Sara Baras hace gala de su control del zapateado, esa manera más que apasionada obsesiva de percutir el suelo, en su último trabajo, 'La Pepa'

Sara Baras baila durante el ensayo general de 'La Pepa'.
Sara Baras baila durante el ensayo general de 'La Pepa'.ROMÁN RÍOS (EFE)

Tras otros intentos temáticos como Juana la Loca, Carmen o Mariana Pineda, la bailarina y coreógrafa Sara Baras (San Fernando, Cádiz, 1971) esta vez no encarna un rol del eterno femenino, una heroína, sino un hecho: La Pepa y lo que pasó entre 1810 y 1812, lo que dio lugar a aquella Constitución, página importante de la historia española que ahora se vuelca en el teatro de danza flamenco.

LA PEPA

Coreografía y escenografía: Sara Baras; música: Keko Baldomero; vestuario: Torres & Cosano.

Teatro Arteria Coliseum. Hasta el 24 de julio.

Ha sido un trabajo de encargo, y ya se sabe, a veces el arte surge, con mejor o peor fortuna, de este tipo de mecenazgo dirigido. Así, sinfonías, óperas, oratorios y grandes pinturas que hoy son patrimonio admirado tuvieron su origen en una decisión política. Y quizás la metáfora principal y más trascendente de esta obra que se deja ver, con ritmo y algunos cuadros plásticamente muy conseguidos, es que la política marca el paso y hasta el compás.

La Pepa se estrenó el pasado mes de marzo en el Gran Teatro Falla de Cádiz dentro de los fastos citados y Sara Baras se las ha ingeniado para no resultar panfletaria; este tema tenía ese peligro.

Hay un tratamiento refinado de las referencias históricas precisas, y en cuanto a la estética, se ha preferido la atemporalidad, tocando ciertos localismos ambientales en la luz o esos arcos de piedra ostionera que son muralla y a la vez evocan a la Cádiz vernácula.

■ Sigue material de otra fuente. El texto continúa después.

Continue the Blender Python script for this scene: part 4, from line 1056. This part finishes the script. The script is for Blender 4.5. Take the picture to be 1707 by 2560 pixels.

La bailarina baja tres peldaños de un podio marmóreo donde en letra incisa dice “LA PEPA”.

Ella va vestida como la estatua, es el monumento que se anima, un recurso teatral en el ballet muy antiguo (usado por Fokin en Eros y por Ashton en Sylvia). Tiene su efecto, como el traje corola que la artista maneja a placer en movimientos de giros y braceos a lo Loie Fuller, aunque su fuerte sigue siendo el zapateado, esa manera más que apasionada obsesiva de percutir el suelo, buscar allí un lenguaje y hasta un estilo; digamos, el tacón como refugio y poblando todos los bailes, ya sean guajiras, fandangos o malagueñas.